● Prompt:
State how many lines in the entries below contain "pixels". Write nothing but the number.
::::
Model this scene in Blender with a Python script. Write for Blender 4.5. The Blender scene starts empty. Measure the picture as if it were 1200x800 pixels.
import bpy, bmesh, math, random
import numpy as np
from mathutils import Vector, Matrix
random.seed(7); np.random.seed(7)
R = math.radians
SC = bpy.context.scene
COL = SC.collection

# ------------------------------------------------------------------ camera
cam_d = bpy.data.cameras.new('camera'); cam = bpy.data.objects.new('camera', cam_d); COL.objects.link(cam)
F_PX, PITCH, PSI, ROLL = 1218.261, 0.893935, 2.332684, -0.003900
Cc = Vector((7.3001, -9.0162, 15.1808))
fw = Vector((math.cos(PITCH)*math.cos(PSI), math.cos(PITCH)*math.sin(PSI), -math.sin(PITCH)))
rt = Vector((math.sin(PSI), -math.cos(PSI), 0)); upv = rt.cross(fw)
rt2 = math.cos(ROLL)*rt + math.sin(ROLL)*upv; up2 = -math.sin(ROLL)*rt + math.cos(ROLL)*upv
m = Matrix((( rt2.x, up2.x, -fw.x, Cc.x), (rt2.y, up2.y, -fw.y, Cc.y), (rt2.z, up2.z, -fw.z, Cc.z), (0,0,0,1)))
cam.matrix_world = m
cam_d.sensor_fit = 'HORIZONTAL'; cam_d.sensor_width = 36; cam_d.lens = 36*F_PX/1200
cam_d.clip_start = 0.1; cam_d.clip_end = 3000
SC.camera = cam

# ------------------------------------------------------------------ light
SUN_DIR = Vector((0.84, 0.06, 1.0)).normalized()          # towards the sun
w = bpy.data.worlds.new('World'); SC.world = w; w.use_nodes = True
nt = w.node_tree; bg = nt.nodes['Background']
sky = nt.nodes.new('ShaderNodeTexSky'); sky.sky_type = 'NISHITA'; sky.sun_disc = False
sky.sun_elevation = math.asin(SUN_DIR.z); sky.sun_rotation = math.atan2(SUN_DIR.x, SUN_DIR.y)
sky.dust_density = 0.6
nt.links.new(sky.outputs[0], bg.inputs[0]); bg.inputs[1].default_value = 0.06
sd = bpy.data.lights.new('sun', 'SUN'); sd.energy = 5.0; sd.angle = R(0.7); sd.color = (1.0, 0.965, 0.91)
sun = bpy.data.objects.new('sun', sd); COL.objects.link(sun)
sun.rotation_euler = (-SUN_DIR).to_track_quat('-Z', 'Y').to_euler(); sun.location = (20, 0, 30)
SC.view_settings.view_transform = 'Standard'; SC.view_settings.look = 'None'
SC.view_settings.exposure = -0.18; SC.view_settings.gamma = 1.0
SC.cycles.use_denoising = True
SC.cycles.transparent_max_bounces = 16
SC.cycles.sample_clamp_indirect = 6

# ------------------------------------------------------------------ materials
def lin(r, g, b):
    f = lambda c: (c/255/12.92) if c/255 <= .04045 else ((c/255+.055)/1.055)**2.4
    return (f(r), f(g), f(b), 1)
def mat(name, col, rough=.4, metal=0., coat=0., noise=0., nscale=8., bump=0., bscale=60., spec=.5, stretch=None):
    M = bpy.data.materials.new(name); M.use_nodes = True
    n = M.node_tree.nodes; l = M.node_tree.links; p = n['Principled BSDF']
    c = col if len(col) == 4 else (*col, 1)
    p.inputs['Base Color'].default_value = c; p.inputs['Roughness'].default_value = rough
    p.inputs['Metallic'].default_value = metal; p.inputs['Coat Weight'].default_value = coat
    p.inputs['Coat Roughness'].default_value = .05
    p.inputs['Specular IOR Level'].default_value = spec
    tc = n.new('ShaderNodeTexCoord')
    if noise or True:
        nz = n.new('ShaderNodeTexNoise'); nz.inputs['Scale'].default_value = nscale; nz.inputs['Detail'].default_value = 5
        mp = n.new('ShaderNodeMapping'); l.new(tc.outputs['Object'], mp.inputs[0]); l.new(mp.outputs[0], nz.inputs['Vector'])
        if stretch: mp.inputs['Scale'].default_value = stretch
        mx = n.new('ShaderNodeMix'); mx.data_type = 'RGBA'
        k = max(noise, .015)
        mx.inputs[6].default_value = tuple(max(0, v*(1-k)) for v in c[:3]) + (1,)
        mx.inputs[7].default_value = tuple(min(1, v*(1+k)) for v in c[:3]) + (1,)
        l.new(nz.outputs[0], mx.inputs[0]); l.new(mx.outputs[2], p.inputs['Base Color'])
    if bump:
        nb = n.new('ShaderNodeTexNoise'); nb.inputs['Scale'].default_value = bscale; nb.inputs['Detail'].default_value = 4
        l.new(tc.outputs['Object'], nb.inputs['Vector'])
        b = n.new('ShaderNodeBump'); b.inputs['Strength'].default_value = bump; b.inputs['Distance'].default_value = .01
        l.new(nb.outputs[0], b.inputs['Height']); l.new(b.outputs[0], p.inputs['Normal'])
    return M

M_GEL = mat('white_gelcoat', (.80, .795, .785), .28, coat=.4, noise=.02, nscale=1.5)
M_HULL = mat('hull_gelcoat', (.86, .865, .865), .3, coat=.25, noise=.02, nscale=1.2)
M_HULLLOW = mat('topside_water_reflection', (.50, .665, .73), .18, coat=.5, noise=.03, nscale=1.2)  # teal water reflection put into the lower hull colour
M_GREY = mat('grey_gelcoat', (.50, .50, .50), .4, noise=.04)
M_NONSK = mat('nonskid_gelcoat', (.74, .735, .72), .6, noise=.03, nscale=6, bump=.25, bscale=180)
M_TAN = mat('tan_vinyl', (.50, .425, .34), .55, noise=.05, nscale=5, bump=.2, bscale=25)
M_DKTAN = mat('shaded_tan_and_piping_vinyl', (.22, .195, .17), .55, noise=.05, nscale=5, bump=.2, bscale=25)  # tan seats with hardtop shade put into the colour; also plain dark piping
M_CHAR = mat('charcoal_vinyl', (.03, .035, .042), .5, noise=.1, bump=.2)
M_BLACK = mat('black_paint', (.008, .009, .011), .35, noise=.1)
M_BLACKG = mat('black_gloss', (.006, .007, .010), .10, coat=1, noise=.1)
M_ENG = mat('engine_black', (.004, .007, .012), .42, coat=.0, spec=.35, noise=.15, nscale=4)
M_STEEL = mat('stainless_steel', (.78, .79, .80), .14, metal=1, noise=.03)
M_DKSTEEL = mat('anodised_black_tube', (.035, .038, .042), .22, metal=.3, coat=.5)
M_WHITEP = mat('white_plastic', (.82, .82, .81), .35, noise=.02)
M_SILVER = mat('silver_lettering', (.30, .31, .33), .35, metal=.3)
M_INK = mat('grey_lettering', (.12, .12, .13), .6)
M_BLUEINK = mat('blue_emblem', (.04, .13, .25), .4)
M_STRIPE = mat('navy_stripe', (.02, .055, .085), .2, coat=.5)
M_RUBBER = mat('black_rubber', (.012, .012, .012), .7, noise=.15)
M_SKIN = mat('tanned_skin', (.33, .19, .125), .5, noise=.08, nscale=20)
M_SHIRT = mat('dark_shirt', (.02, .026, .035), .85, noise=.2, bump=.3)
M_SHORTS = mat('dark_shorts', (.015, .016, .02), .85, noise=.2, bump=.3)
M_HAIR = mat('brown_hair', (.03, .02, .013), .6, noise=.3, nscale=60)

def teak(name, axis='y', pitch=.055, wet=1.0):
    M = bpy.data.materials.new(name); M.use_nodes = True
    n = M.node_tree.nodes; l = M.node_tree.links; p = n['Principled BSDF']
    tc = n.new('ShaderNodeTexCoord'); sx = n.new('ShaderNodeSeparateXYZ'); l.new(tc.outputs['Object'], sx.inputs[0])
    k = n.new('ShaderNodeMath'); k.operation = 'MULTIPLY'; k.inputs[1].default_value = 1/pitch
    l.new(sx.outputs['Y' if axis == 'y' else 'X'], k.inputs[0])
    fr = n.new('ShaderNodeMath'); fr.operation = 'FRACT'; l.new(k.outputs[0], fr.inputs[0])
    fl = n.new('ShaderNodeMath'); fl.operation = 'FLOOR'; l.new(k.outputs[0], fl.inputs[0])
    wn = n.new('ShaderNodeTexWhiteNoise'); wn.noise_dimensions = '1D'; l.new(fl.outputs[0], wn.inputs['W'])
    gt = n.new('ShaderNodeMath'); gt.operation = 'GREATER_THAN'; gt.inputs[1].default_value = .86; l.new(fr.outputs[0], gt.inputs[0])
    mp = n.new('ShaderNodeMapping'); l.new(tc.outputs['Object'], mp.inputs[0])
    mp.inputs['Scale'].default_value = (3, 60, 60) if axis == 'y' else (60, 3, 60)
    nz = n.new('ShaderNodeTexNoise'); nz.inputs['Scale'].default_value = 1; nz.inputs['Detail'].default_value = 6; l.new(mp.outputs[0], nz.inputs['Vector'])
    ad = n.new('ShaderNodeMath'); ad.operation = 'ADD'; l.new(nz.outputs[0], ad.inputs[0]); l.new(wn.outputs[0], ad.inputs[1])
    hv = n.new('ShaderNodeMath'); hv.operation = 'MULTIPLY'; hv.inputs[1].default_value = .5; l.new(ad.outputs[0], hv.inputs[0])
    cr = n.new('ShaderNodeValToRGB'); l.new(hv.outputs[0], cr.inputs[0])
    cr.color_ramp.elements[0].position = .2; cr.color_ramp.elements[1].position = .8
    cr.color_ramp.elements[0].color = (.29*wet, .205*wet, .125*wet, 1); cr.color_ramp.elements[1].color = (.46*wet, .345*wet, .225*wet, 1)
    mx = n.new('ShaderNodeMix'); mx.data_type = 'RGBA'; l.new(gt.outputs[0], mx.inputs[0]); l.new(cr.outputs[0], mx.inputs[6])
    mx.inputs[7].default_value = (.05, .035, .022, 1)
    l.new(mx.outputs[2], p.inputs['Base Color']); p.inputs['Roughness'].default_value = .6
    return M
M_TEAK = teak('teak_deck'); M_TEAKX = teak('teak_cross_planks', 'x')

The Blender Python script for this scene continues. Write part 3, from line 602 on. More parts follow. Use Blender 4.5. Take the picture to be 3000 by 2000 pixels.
::::
● The response:
2